In Luo’s line of work, she writes, it’s common to meet or hear stories of people who have “nothing left to live for.” She writes that she feels sympathy for Ji and his plight.

“When I read his story, I was grabbed by a strange feeling,” she adds.

Luo noticed she and Ji were the same age, and they were both in China’s Guangdong Province in 2005 when Ji became disabled. He was working illegally, giving people rides on his motorcycle, when security guards beat him severely and left him paralyzed.

“He could no longer marry or have children. For him, tragedy was a way of life; for me, tragedy was what I wrote about for work,” Luo writes.

Ji tried to go through the court system to get justice, but no one would help him. He had to return to his hometown in Shandong Province and live under the care of his elderly father.

Luo quotes a lawyer who wondered why nobody wanted to report on Ji’s injury when he was beaten in 2005, but when he detonated a bomb it attracted the media’s attention.

“My conscience has been asking me the same question,” Luo writes. “If Ji had found me at the time, would I have told his story? The story’s chances of being chosen in a news pitch meeting would have been very small because it would not have been influential enough.
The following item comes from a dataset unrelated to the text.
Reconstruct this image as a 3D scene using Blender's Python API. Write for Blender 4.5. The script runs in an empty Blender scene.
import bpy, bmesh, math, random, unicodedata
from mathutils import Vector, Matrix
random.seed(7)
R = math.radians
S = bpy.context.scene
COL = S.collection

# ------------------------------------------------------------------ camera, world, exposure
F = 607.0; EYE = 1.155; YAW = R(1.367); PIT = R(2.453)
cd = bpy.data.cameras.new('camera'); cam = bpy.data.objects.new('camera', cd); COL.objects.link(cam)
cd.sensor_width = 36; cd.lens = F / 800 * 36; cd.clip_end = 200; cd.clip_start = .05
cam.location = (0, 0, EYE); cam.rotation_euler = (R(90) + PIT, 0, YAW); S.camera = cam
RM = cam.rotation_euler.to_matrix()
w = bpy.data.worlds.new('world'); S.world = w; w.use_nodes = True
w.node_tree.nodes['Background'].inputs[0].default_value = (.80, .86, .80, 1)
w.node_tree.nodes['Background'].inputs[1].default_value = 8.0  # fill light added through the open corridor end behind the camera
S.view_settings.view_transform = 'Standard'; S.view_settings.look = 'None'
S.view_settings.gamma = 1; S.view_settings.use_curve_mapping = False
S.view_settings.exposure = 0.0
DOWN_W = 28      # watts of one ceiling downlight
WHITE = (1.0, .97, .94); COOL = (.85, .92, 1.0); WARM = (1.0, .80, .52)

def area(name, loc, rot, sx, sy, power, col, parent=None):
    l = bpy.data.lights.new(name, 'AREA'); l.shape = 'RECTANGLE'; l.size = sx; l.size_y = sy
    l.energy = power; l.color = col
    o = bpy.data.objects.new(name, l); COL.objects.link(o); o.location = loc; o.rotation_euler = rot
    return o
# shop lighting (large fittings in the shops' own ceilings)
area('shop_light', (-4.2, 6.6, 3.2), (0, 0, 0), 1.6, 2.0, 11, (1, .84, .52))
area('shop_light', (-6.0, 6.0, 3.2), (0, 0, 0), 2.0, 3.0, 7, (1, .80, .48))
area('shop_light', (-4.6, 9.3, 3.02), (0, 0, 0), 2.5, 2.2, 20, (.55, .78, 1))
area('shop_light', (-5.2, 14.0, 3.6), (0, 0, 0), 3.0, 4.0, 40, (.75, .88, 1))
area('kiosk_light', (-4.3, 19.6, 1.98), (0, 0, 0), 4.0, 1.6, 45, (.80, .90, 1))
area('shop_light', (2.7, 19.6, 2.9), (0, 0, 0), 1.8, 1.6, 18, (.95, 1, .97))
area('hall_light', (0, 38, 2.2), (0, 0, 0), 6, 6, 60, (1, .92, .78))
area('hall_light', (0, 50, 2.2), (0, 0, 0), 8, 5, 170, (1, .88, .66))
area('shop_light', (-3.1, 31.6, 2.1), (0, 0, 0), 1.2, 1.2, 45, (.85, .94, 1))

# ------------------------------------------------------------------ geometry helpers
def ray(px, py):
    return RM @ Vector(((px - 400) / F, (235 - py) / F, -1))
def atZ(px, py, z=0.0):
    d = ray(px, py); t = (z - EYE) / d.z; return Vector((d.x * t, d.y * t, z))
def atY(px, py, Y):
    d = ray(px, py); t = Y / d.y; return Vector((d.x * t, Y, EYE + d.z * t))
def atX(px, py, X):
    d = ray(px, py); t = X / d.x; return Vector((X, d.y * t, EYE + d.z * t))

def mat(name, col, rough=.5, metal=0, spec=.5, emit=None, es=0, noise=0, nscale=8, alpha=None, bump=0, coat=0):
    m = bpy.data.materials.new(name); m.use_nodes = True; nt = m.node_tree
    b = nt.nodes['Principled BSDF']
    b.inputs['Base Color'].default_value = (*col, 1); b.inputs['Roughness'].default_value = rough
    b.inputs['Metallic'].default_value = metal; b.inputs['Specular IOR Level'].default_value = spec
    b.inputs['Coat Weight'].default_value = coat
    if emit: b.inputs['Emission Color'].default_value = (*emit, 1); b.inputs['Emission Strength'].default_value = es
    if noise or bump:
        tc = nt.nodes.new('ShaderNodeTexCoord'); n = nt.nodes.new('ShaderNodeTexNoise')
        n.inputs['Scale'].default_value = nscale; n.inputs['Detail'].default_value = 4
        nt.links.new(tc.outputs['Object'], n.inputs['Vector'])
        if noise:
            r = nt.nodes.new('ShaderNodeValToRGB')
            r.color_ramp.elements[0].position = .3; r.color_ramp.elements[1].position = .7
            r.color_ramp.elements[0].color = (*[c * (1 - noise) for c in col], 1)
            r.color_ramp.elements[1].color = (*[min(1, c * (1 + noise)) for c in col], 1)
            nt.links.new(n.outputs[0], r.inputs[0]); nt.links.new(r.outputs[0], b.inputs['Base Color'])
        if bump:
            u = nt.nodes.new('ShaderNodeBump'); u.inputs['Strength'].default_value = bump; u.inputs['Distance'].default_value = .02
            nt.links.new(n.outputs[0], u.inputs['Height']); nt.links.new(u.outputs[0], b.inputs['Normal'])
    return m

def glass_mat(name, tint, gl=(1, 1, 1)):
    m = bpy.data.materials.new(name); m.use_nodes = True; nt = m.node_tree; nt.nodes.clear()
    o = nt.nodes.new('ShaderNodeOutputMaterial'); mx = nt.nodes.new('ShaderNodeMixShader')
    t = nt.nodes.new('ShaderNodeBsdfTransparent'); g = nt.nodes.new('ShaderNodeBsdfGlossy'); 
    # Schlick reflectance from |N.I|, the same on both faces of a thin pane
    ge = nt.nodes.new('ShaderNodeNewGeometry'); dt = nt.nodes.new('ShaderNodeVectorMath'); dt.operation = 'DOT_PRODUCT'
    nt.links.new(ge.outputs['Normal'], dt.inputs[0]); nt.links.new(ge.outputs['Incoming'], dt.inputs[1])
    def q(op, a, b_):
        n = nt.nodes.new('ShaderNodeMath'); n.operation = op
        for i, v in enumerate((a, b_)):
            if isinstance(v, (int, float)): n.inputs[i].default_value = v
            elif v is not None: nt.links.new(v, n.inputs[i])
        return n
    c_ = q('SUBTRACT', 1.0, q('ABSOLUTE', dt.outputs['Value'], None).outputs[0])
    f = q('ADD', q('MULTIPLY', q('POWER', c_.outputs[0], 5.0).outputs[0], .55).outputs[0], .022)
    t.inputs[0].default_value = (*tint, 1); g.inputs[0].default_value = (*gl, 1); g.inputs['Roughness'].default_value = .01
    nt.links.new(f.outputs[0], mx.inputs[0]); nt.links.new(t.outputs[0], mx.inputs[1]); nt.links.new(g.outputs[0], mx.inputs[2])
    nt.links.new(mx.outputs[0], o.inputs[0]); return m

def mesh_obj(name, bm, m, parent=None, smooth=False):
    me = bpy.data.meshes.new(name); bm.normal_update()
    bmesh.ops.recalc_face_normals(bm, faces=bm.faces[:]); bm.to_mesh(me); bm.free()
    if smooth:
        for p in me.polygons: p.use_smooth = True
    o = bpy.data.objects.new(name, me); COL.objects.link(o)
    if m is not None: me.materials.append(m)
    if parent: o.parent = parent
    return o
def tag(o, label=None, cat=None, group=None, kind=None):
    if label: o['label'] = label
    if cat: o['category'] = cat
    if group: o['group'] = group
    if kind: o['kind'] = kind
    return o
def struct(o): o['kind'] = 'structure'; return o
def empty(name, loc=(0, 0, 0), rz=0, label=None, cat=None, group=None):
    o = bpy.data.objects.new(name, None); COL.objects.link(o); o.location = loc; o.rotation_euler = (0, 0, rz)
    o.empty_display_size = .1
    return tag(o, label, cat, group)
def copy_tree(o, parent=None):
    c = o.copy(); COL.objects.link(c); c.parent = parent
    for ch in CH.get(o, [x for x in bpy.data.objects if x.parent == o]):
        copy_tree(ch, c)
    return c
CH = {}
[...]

It’s too common today.”

Luo has encountered many similar stories of injustice in her work. She describes an encounter with a man who was paralyzed in a mining accident and couldn’t get compensation from anyone, so he was forced to let his wife marry someone else so they could survive.

She also mentions a mother whose daughter was raped while at school, but when she tried to sue the school, she lost. Instead her three children were no longer allowed to attend local schools.

Luo writes that she feels guilty about these people and thinks she should do something to help them, but she doesn’t know what. There’s no way she can pursue justice for everyone.

Upon reading Ji’s story, Luo writes, “My first reaction was that he did not mean to hurt anyone; he meant to take revenge.”

“These people were not innately criminal,” criminal psychologist Wu Boxin told Luo in an interview.

“Most of them were originally workers or peasants. Our political system was founded on the power of the workers and peasants. How can we abandon them now?”